I have long been a fan of Brad Thor and all his novels, which offer the great mix of Vince Flynn grit and Steve Berry off-beat humour. As his no-nonsense protagonist, Thor leads Scot Harvath into many an adventure without fully knowing where things will end up by the novel’s completion. Thor continues to construct a powerful backstory for Harvath, taking even more time than usual to hash-out some of his characteristics while experimenting by pushing a new layer onto the man; a set of emotions that come to the surface. Gone are the days of the neutral Harvath where killing is at the heart of his being. A collection of secondary characters also play key roles in their own ways, both to support and conflict with Harvath. The story is central and poignant to the news coming out of the region today, making the plot not only believable, but also plausible at this point on the ISIS terror matrix.

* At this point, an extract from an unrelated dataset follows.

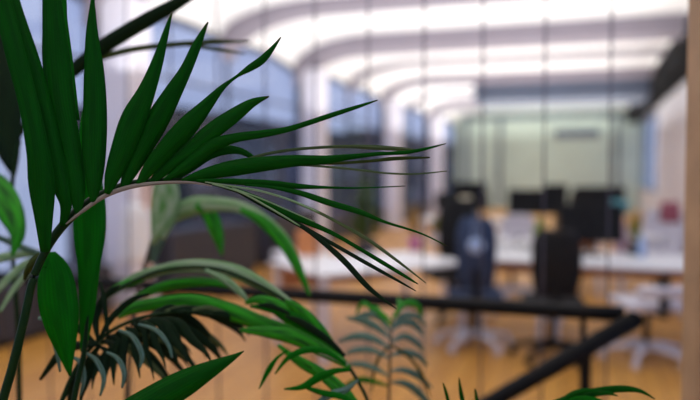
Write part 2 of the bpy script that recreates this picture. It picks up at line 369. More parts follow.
def chair(label, x, y, rz, fab, basem, bh=1.1, bw=.44, arms=True):
    t = thing('office_chair', label, 'chair', (x, y, 0), rz, 'office chairs')
    b = N(); box(b, -.24, .24, -.24, .22, .44, .52, .03); obj('seat', b, fab, t, True)
    b = N(); rows = 10; grid = []
    for side in (0, 1):
        for i in range(rows+1):
            u = i/rows; z = .56+(bh-.56)*u; hw = bw/2*(1-.35*max(0, u-.75)/.25*max(0, u-.75)/.25)*(.86+.14*min(1, u*3)); row = []
            for k in range(7):
                s = -1+k/3; row.append(b.verts.new((hw*s, -.24-.05*u-.04*math.sin(PI*u)+.05*s*s-side*.045, z)))
            grid.append(row)
    n = rows+1
    for i in range(rows):
        for k in range(6):
            b.faces.new((grid[i][k], grid[i][k+1], grid[i+1][k+1], grid[i+1][k])); j = n+i
            b.faces.new((grid[j][k+1], grid[j][k], grid[j+1][k], grid[j+1][k+1]))
        for k in (0, 6): b.faces.new((grid[i][k], grid[i+1][k], grid[n+i+1][k], grid[n+i][k]))
    for i in (0, rows):
        for k in range(6): b.faces.new((grid[i][k], grid[i][k+1], grid[n+i][k+1], grid[n+i][k]))
    obj('backrest', b, fab, t, True)
    b = N(); box(b, -.03, .03, -.33, -.28, .46, .75, .008); box(b, -.03, .03, -.32, 0, .41, .44, .005); obj('back_support', b, 'black', t)
    b = N(); tube(b, [(0, 0, .1), (0, 0, .45)], .028, 12); obj('gas_lift', b, 'black', t, True)
    for k in range(5):
        a = 2*PI*k/5+.3; b = N(); tube(b, [(0, 0, .13), (.18*math.cos(a), .18*math.sin(a), .115), (.33*math.cos(a), .33*math.sin(a), .085)], [.035, .028, .02], 8)
        lg = obj('base_arm', b, basem, t, True)
        b = N(); c = (.33*math.cos(a), .33*math.sin(a)); tube(b, [(c[0]-.022*math.sin(a), c[1]+.022*math.cos(a), .032), (c[0]+.022*math.sin(a), c[1]-.022*math.cos(a), .032)], .032, 14); obj('castor', b, basem if basem != 'black' else 'black', lg)
    if arms:
        for s in (-1, 1):
            b = N(); tube(b, [(s*.25, 0, .46), (s*.29, 0, .55), (s*.29, 0, .66)], .014, 8); box(b, s*.29-.035, s*.29+.035, -.14, .12, .655, .685, .01); obj('armrest', b, 'black', t)
    return t
p = FL(475, 6.15); chair('dark blue high-backed office chair with a white star base', p.x, p.y, math.radians(12), 'navy', 'whitep', 1.17, .33, False)
p = FL(554, 5.75); chair('black office chair pushed up between the two white desks', p.x, p.y, math.radians(8), 'blackf', 'black', 1.1, .38, False)
p = FL(450, 7.3); chair('tall black office chair behind the dark blue chair', p.x, p.y, math.radians(30), 'blackf', 'black', 1.28, .42)
p = FL(513, 8.5); chair('white office chair behind the middle white desk', p.x, p.y, math.radians(170), 'whitep', 'whitep', 1.02, .42)
p = FL(668, 7.6); chair('pale grey office chair against the right wall with a red garment on it', p.x-.1, p.y, math.radians(160), 'whitep', 'whitep', 1.12, .46)
p = FL(585, 10.6); chair('black office chair in the far row behind the large monitor', p.x, p.y, math.radians(175), 'blackf', 'black', 1.3, .5)
p = FL(650, 5.6); chair('white low office chair below the right desk', p.x, p.y+.1, math.radians(20), 'whitep', 'whitep', .66, .4, False)
def monitor(label, p, rz, w, h, base, arm=.14):
    t = thing('computer_monitor', label, 'monitor', (p.x, p.y, base), rz, 'computer monitors')
    b = N(); box(b, -w/2, w/2, -.02, .02, arm, arm+h, .008); obj('housing', b, 'black', t)
    b = N(); box(b, -w/2+.012, w/2-.012, .02, .0225, arm+.012, arm+h-.012); obj('screen', b, 'screen', t)
    b = N(); tube(b, [(0, -.03, .015), (0, -.03, arm+h*.5)], .022, 10); obj('stand_neck', b, 'black', t)
    b = N(); box(b, -.12, .12, -.11, .07, 0, .015, .005); obj('stand_foot', b, 'black', t)
p = FL(591, 6.75); monitor('large black monitor on the right white desk', p, .1, .60, .36, .745, .13)
p = FL(528, 9.45); monitor('black monitor in the middle, above the middle white desk', p, .12, .52, .34, .745, .23)
p = FL(469, 8.7); monitor('black monitor left above the tall black chair', p, .25, .44, .24, 1.1, .44)
for c in [c for c in bpy.data.objects if c.get('label') == 'black monitor left above the tall black chair']: c.location.z = .745; c.scale = (1, 1, 1.0)
p = FL(600, 9.75); monitor('farther black monitor behind the large monitor', p, .12, .66, .36, .745, .24)
p = FL(556, 9.3); monitor('narrow dark monitor at the far right of the second row desk', p, .1, .3, .40, .745, .24)
# desk clutter
for lab, px, z, hh in (('short dark monitor on the back row desk near the third column', 450, 12.0, .3), ('short dark monitor on the back row desk, right of the one near the third column', 474, 11.7, .3)):
    p = FL(px, z); monitor(lab, p, .2, .5, hh, .745, .16)
def sheafs():
    k = 0
    for px, py, s, lab in ((505, 243, .15, 'pile of white papers on the middle desk, left'), (524, 243, .13, 'pile of white papers on the middle desk, right'), (650, 238, .3, 'pile of white papers on the right desk near the wall')):
        p = PH(px, py+8, .745); t = thing('paper_stack', lab, 'papers', (p.x, p.y, .745), .3*k, 'paper piles'); k += 1
        for j in range(6):
            b = N(); box(b, -s/2+.01*random.random(), s/2, -.11, .11+.01*random.random(), j*.02, j*.02+.018); obj('bundle', b, 'paper', t)
sheafs()
def bushplant(label, p, h0, r, hh, m, potm, pr=.07, ph=.12):
    t = thing('potted_plant', label, 'plant', (p.x, p.y, h0), 0, 'small potted plants')
    b = N(); lathe(b, [(pr*.75, 0), (pr, ph), (pr*.88, ph), (pr*.86, ph-.015)], seg=20); obj('pot', b, potm, t, True)
    b = N(); rnd = random.Random(hash(label) % 1000 if False else len(label))
    for k in range(70):
        a = rnd.uniform(0, 2*PI); e = rnd.uniform(.1, 1.4); L = rnd.uniform(.5, 1)
        c = Vector((0, 0, ph)); q = c+Vector((math.cos(a)*math.cos(e)*r*L, math.sin(a)*math.cos(e)*r*L, math.sin(e)*hh*L))
        mid = (c+q)/2+Vector((0, 0, .03)); s = Vector((-math.sin(a), math.cos(a), 0))*r*.16
        v = [b.verts.new(c), b.verts.new(mid+s), b.verts.new(q), b.verts.new(mid-s)]; b.faces.new(v)
    obj('foliage', b, m, t)
p = PH(438, 245, .745); bushplant('olive-leaved potted plant on the large white desk by the third column', p, .745, .13, .28, 'olive', 'whitep')
p = FL(541, 6.8); bushplant('yellow-green potted plant between the middle and large monitors', p, .745, .12, .3, 'lime', 'black')
p = FL(637, 6.75); bushplant('olive potted plant on the right desk beside the pink vase', p, .745, .12, .35, 'olive', 'spandrel')
p = PH(415, 250, .745); bushplant('ochre dried plant on the large white desk', p, .745, .13, .42, 'ochre', 'magenta')
p = FL(366, 12.0); bushplant('bright green tall plant standing by the windows behind the thick column', p, 0, .4, 1.5, 'treegreen', 'spandrel', .2, .35)
p = FL(621, 7.0); t = thing('flower_vase', 'pink vase with a teal bunch on the right desk', 'vase', (p.x, p.y, .745))
b = N(); lathe(b, [(.04, 0), (.07, .08), (.075, .2), (.045, .3), (.05, .34), (.04, .34)], seg=20); obj('vase_body', b, 'pink', t, True)
b = N()
for k in range(26):
    a = k*2.4; rr = .075*math.sqrt(k/26); r = bmesh.ops.create_icosphere(b, subdivisions=1, radius=.03)
    for v in r['verts']: v.co += Vector((rr*math.cos(a), rr*math.sin(a), .40+.12*((k*7) % 10)/10))
obj('flowers', b, 'teal', t)
def lamp(label, p, h0, hh, r):
    t = thing('desk_lamp', label, 'lamp', (p.x, p.y, h0))
    b = N(); lathe(b, [(.08, 0), (.08, .015), (.015, .03), (.012, hh-.1)], seg=16); obj('base', b, 'black', t, True)
    b = N(); lathe(b, [(r, hh-.14), (r*1.02, hh-.1), (r*.6, hh+.03), (r*.5, hh+.03)], seg=24); obj('lamp_shade', b, 'cream', t, True)
p = FL(466, 8.4); lamp('small lamp with a cream shade left of the middle monitor', p, .745, .48, .11)
desk('narrow white desk carrying the cream lamp', p.x, p.y+.2, 0, .6, .8)
p = FL(643, 6.6); t = thing('water_bottle', 'pale blue bottle on the right desk', 'bottle', (p.x, p.y, .745))
b = N(); lathe(b, [(.035, 0), (.037, .01), (.037, .15), (.016, .19), (.016, .21)], seg=16); obj('bottle_body', b, 'pblue', t, True)
b = N(); lathe(b, [(.019, .205), (.019, .235)], seg=12); obj('bottle_cap', b, 'white', t, True)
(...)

The attentive reader will see some of these things and wonder if there could be some foreboding of what is to come. Those who dabble with the audiobook version of this story are treated to an extra track by the author, where Thor delves into some of the deeper areas surrounding research, influences, character mapping, and ideas for the future. A definite treat for long-time fans such as me who are always hoping to take a little more away from each novel. Harvath is going strong, but certain choices in the narrative might hint of some new pathways to come for the entire series, should Thor follow these breadcrumbs. I cannot wait to see what awaits!

Kudos, Mr. Thor for not letting up in this wonderful novel. I can see many who will be well-pleased with what is insinuated here, as well as the non-stop action.